Sechzehn Vorschläge hat der Gewerkschaftsbund den Arbeitgeber:innen zur Verbesserung des Lohnschutzes präsentiert. «Doch sie sind bisher leider höchstens auf technische Details eingetreten», sagt Gewerkschaftschef Maillard. Um das Lohndumping durch Entsendefirmen aus dem EU-Raum zu unterbinden, wäre es für die Gewerkschaften am wirkungsvollsten, wenn die Gesamtarbeitsverträge für alle Unternehmen in einer Branche einfacher verbindlich erklärt würden: Diese legen jeweils die Mindestlöhne fest, die nicht unterboten werden dürfen. Arbeitgeberpräsident Moser will auf diese Forderung weiterhin nicht eintreten: «Im Bau und im Baunebengewerbe, die von der Entsendearbeit besonders betroffen sind, gibt es ja bereits Gesamtarbeitsverträge.»
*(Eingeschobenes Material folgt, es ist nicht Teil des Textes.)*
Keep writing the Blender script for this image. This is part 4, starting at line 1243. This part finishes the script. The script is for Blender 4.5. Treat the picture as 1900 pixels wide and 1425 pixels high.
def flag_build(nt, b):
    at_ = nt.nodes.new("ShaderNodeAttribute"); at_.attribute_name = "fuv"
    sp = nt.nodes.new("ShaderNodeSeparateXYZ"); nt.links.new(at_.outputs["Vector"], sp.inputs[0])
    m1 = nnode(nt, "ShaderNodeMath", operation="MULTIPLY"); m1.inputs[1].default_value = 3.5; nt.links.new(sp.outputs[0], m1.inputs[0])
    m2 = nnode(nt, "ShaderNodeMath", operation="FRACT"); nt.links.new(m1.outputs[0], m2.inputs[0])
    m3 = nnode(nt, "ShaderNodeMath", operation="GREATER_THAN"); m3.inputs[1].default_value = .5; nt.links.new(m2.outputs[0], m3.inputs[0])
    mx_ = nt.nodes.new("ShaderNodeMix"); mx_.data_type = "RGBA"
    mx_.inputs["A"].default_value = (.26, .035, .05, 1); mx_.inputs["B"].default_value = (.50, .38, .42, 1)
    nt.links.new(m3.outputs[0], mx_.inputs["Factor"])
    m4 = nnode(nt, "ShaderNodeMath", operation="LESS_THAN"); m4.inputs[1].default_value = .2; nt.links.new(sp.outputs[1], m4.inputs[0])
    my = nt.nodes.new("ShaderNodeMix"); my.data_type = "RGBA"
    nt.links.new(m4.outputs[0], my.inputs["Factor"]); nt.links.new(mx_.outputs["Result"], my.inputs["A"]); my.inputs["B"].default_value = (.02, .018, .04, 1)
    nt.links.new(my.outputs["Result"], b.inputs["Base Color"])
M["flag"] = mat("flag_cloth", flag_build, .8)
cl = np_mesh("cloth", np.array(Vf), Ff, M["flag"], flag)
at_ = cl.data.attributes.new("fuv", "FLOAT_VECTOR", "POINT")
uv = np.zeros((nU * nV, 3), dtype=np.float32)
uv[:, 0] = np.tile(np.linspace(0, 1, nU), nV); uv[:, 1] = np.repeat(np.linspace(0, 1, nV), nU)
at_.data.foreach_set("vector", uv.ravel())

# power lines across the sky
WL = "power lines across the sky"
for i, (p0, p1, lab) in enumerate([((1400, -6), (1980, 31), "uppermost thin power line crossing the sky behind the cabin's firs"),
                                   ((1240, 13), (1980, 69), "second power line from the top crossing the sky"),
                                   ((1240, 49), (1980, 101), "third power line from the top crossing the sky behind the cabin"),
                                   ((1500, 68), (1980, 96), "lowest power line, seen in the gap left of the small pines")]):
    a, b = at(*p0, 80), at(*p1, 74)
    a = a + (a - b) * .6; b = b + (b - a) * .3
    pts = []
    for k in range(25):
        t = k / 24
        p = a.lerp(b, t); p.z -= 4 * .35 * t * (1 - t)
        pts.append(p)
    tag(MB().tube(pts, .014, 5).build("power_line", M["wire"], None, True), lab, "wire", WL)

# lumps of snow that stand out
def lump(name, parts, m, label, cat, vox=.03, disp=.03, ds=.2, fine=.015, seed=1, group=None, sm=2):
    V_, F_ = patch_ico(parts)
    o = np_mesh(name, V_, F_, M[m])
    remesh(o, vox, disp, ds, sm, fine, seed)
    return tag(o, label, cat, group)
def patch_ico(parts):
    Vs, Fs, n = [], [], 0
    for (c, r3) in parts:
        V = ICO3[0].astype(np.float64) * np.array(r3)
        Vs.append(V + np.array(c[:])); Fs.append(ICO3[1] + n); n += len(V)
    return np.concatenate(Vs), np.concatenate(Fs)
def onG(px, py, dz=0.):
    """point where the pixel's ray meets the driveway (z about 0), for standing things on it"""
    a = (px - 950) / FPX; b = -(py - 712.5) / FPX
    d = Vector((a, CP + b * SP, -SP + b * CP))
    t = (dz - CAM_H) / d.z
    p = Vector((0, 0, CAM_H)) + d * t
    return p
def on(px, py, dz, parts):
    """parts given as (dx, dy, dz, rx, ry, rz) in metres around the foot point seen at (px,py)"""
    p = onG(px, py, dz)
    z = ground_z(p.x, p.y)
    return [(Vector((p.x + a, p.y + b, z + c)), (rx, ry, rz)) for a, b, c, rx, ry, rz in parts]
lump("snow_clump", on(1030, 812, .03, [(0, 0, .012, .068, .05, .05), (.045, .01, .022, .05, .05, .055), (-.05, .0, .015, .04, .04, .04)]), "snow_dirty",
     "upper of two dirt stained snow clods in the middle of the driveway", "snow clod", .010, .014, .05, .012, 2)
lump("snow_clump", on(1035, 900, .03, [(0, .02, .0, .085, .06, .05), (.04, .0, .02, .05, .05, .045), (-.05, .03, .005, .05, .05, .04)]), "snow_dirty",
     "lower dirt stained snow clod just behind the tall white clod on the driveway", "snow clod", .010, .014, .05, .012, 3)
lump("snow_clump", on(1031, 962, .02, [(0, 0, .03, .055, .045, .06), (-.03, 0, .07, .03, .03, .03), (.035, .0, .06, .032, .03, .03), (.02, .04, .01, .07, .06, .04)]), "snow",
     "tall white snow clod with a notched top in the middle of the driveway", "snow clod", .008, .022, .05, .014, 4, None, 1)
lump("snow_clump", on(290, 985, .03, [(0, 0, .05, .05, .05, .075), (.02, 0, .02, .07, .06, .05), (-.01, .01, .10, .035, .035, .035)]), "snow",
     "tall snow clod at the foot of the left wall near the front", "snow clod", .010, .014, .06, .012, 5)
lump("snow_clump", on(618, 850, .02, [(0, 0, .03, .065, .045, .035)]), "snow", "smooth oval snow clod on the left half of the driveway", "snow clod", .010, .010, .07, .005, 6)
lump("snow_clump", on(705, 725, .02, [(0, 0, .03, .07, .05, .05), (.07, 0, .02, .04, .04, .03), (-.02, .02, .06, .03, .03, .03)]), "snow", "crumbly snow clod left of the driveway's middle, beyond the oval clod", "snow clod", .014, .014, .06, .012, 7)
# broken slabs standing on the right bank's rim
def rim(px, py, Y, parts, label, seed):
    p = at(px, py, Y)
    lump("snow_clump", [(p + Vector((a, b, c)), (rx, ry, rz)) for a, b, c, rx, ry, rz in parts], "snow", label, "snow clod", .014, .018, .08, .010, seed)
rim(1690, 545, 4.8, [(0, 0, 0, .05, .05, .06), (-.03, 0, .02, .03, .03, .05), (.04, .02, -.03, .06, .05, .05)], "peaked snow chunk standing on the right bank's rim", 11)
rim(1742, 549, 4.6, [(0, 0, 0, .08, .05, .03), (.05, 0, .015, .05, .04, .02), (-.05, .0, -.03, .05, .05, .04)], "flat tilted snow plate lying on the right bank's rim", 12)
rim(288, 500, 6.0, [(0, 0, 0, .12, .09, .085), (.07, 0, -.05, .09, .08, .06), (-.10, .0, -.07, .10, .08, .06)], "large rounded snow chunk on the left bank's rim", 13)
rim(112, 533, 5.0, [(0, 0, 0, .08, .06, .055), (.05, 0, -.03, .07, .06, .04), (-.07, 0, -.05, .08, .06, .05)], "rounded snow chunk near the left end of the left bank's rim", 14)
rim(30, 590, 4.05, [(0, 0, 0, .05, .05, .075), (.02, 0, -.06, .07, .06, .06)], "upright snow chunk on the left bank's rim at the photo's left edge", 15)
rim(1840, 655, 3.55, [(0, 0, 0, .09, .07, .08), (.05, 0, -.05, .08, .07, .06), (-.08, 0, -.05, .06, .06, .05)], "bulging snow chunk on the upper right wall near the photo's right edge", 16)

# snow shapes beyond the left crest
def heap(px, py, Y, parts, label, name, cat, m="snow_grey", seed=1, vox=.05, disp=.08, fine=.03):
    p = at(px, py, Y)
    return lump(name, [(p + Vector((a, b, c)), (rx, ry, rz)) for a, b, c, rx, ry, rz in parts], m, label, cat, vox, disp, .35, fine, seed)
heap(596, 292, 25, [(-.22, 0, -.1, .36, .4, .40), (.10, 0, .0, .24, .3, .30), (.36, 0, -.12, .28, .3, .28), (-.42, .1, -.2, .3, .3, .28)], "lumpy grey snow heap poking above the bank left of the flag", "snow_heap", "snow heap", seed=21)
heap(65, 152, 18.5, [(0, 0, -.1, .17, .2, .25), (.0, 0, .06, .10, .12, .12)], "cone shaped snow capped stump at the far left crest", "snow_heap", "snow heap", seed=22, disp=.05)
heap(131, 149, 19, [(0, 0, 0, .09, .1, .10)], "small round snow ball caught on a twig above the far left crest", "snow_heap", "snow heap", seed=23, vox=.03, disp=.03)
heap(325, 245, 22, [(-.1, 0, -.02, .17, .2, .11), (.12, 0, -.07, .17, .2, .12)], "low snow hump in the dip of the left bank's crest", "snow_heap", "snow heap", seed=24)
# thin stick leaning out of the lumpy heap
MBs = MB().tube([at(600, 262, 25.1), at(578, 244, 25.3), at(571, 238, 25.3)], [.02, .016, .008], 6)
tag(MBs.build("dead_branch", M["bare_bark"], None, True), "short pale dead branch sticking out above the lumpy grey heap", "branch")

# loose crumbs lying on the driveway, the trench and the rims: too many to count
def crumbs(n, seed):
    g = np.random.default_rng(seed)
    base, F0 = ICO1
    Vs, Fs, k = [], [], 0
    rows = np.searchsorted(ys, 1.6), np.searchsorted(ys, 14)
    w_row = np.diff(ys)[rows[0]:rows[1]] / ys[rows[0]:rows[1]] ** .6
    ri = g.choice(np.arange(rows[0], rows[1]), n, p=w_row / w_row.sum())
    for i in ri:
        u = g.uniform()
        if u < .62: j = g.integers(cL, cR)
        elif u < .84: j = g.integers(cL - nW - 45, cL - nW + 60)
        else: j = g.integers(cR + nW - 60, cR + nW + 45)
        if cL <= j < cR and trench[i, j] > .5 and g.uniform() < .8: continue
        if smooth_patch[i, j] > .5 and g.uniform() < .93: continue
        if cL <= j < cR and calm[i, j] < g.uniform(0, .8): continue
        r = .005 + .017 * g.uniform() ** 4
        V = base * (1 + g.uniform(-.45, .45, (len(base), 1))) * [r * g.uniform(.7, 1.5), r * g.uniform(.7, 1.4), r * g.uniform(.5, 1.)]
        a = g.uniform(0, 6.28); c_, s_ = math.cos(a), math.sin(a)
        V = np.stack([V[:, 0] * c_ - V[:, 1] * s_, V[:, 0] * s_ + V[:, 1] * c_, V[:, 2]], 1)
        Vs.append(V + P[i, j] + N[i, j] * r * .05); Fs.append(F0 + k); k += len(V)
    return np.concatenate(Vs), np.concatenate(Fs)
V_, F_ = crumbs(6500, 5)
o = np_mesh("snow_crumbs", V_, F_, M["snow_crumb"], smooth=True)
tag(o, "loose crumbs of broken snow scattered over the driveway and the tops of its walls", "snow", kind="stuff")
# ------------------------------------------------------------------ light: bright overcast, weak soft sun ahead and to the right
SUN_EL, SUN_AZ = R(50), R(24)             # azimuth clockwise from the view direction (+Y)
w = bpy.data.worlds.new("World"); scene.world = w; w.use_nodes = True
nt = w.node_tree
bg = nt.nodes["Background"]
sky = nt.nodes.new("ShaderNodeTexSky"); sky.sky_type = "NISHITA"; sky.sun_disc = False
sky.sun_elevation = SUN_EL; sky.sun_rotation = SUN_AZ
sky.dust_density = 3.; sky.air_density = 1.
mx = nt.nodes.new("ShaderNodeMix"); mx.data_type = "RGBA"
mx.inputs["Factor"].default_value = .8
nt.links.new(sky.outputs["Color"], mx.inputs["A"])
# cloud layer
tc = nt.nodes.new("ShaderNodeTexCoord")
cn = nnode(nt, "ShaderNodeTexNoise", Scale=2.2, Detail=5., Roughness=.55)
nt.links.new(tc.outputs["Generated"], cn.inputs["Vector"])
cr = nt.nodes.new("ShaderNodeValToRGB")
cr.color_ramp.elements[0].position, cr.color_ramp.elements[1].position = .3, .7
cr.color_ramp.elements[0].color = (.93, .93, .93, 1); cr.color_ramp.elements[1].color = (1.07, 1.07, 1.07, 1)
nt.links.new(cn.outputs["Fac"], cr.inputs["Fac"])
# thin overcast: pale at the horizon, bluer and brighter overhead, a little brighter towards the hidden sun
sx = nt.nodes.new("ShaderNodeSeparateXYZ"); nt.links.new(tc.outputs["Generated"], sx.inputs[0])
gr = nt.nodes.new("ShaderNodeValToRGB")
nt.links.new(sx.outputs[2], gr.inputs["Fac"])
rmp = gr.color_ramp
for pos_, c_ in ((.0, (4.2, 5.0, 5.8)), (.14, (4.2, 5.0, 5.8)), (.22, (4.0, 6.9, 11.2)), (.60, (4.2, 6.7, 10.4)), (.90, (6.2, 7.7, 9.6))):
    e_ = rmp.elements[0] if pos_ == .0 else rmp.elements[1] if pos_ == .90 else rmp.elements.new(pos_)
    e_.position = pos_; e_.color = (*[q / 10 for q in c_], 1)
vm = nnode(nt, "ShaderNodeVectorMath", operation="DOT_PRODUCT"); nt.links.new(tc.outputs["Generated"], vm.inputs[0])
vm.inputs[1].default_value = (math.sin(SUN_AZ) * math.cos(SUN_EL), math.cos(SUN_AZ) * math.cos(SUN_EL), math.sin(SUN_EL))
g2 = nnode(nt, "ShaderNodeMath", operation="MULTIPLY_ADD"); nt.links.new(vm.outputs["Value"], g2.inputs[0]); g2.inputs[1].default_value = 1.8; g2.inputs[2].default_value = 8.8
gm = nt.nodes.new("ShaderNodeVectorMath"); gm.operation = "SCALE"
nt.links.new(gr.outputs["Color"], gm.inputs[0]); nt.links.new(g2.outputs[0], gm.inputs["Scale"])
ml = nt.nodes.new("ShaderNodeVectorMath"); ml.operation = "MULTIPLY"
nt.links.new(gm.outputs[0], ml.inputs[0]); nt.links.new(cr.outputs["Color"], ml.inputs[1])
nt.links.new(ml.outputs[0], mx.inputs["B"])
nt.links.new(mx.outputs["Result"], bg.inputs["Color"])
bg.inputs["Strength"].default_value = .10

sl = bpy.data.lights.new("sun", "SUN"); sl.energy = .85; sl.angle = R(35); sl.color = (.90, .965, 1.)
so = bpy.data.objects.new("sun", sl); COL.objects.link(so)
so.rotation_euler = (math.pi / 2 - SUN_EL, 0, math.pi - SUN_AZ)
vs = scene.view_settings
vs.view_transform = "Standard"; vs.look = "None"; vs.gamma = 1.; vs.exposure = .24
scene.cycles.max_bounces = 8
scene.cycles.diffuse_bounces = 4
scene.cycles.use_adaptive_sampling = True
Moser betont, dass man auch seitens der Arbeitgeber für den Erhalt des bisherigen Lohnschutzniveaus eintrete. «Wir bieten aber nicht Hand zu einem Ausbau, der zulasten eines flexiblen Arbeitsmarktes geht.» Was die Verhandlungen mit der EU betrifft, zeigt sich der Arbeitgeberpräsident zuversichtlich: «Über alles betrachtet, werden wir zu ähnlichen Lösungen kommen, wie sie heute gelten.»
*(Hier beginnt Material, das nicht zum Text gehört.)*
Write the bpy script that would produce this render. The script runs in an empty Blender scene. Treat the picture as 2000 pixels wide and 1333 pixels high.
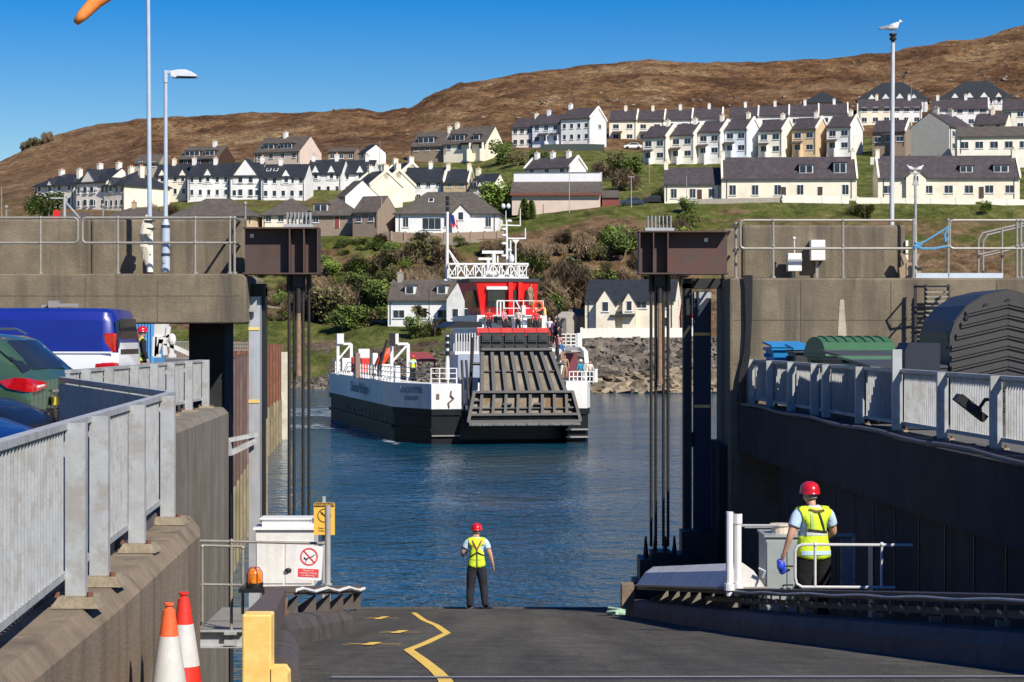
import bpy, math, random
import numpy as np
from mathutils import Vector, Matrix, Euler, noise
random.seed(7)
F = 4278.0; CX = 1000.0; HY = 651.0; HC = 7.3
R = math.radians
scene = bpy.context.scene
C = scene.collection
# ---------------------------------------------------------------- camera
cam_d = bpy.data.cameras.new("camera"); cam = bpy.data.objects.new("camera", cam_d); C.objects.link(cam)
cam.location = (0, 0, HC); cam.rotation_euler = (R(90), 0, 0)
cam_d.sensor_width = 36.0; cam_d.lens = 36.0 * F / 2000.0
cam_d.shift_y = -(666.5 - HY) / 2000.0
cam_d.clip_start = 0.5; cam_d.clip_end = 6000
scene.camera = cam
# ---------------------------------------------------------------- light
SUN = Vector((1.0, -1.38, 1.5)).normalized()
w = bpy.data.worlds.new("World"); scene.world = w; w.use_nodes = True
nt = w.node_tree; nt.nodes.clear()
sky = nt.nodes.new("ShaderNodeTexSky"); sky.sky_type = 'NISHITA'; sky.sun_disc = False
sky.sun_elevation = math.asin(SUN.z); sky.sun_rotation = math.atan2(SUN.x, SUN.y)
sky.air_density = 1.0; sky.dust_density = 0.15; sky.ozone_density = 3.0; sky.altitude = 0
hs = nt.nodes.new("ShaderNodeHueSaturation"); hs.inputs['Saturation'].default_value = 1.78
hs.inputs['Hue'].default_value = 0.521
bg = nt.nodes.new("ShaderNodeBackground"); bg.inputs[1].default_value = 0.079
wo = nt.nodes.new("ShaderNodeOutputWorld")
nt.links.new(sky.outputs[0], hs.inputs['Color']); nt.links.new(hs.outputs[0], bg.inputs[0]); nt.links.new(bg.outputs[0], wo.inputs[0])
sl = bpy.data.lights.new("sun", 'SUN'); sl.energy = 5.0; sl.angle = R(0.5); sl.color = (1.0, 0.93, 0.82)
so = bpy.data.objects.new("sun", sl); C.objects.link(so)
so.rotation_euler = SUN.to_track_quat('Z', 'Y').to_euler()
scene.view_settings.view_transform = 'Standard'; scene.view_settings.look = 'None'
scene.view_settings.exposure = 0.32; scene.view_settings.gamma = 1.0

# ---------------------------------------------------------------- helpers
def at(px, py, Y):
    return Vector(((px - CX) * Y / F, Y, HC - (py - HY) * Y / F))

MATS = {}
def mat(name, col, rough=0.6, metal=0.0, var=0.12, scale=3.0, col2=None, streak=0.0, bump=0.15, bscale=25.0, spec=0.5, emit=None, coat=0.0, trans=0.0):
    """procedural paint / stone / metal: two-scale noise variation, optional vertical runs of col2, fine bump"""
    if name in MATS: return MATS[name]
    m = bpy.data.materials.new(name); m.use_nodes = True; MATS[name] = m
    n = m.node_tree.nodes; l = m.node_tree.links
    b = n['Principled BSDF']
    b.inputs['Roughness'].default_value = rough; b.inputs['Metallic'].default_value = metal
    b.inputs['Specular IOR Level'].default_value = spec
    b.inputs['Coat Weight'].default_value = coat
    if trans: b.inputs['Transmission Weight'].default_value = trans
    tc = n.new('ShaderNodeTexCoord')
    geo = n.new('ShaderNodeNewGeometry')
    src = geo.outputs['Position']
    def nz(sc, det=4, ro=.6, vec=None):
        t = n.new('ShaderNodeTexNoise'); t.inputs['Scale'].default_value = sc; t.inputs['Detail'].default_value = det; t.inputs['Roughness'].default_value = ro
        l.new(vec or src, t.inputs['Vector']); return t.outputs['Fac']
    def mix(f, a, c):
        x = n.new('ShaderNodeMix'); x.data_type = 'RGBA'
        if hasattr(f, 'links'): l.new(f, x.inputs['Factor'])
        else: x.inputs['Factor'].default_value = f
        for v, i in ((a, 6), (c, 7)):
            if hasattr(v, 'links'): l.new(v, x.inputs[i])
            else: x.inputs[i].default_value = (*v, 1)
        return x.outputs[2]
    def mr(v, a, c):
        x = n.new('ShaderNodeMapRange'); x.inputs['From Min'].default_value = a; x.inputs['From Max'].default_value = c
        l.new(v, x.inputs['Value']); return x.outputs['Result']
    lo = tuple(c * (1 - var) for c in col); hi = tuple(min(1, c * (1 + var)) for c in col)
    out = mix(mr(nz(scale, 6, .65), .3, .7), lo, hi)
    if streak > 0:
        mp = n.new('ShaderNodeMapping'); mp.inputs['Scale'].default_value = (1, 1, .07); l.new(src, mp.inputs['Vector'])
        s = mr(nz(scale * 1.4, 5, .65, mp.outputs['Vector']), .48, .66)
        mm = n.new('ShaderNodeMath'); mm.operation = 'MULTIPLY'; l.new(s, mm.inputs[0]); mm.inputs[1].default_value = streak
        out = mix(mm.outputs[0], out, col2 or tuple(c * .45 for c in col))
        s2 = mr(nz(scale * .9, 6, .75), .47, .66)
        m2 = n.new('ShaderNodeMath'); m2.operation = 'MULTIPLY'; l.new(s2, m2.inputs[0]); m2.inputs[1].default_value = streak * .6
        out = mix(m2.outputs[0], out, tuple(c * .6 for c in col))
    elif col2:
        out = mix(mr(nz(scale * .7, 6, .7), .5, .62), out, col2)
    l.new(out, b.inputs['Base Color'])
    if bump > 0:
        bp = n.new('ShaderNodeBump'); bp.inputs['Strength'].default_value = bump; bp.inputs['Distance'].default_value = .02
        l.new(nz(bscale, 5, .6), bp.inputs['Height']); l.new(bp.outputs[0], b.inputs['Normal'])
    if emit:
        b.inputs['Emission Color'].default_value = (*emit, 1); b.inputs['Emission Strength'].default_value = 1
    return m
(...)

Die Einschätzung der Lage geht zwischen den Gewerkschaften und den Wirtschaftsverbänden also weit auseinander. Mit Wirtschaftsminister Guy Parmelin müsste nun ausgerechnet jener Mann vermitteln, der sich in der Diskussion um den Lohnschutz seit Jahren auffällig rarmacht. Wohl wissend, dass jede Einigung zwischen den Sozialpartner:innen die Position seiner eigenen SVP schwächt. Maillard will deshalb über die kommenden Abstimmungen den Druck erhöhen: «Es ist klar geworden, dass Abstimmungen nötiger geworden sind, um sich für faire Löhne und gegen Kaufkraftverluste einzusetzen.» Falls die ausgehandelten EU-Abkommen den Lohnschutz nicht erfüllen, ist für Maillard die letzte Konsequenz klar: «Dann werden wir auch sie in einer Abstimmung bekämpfen.»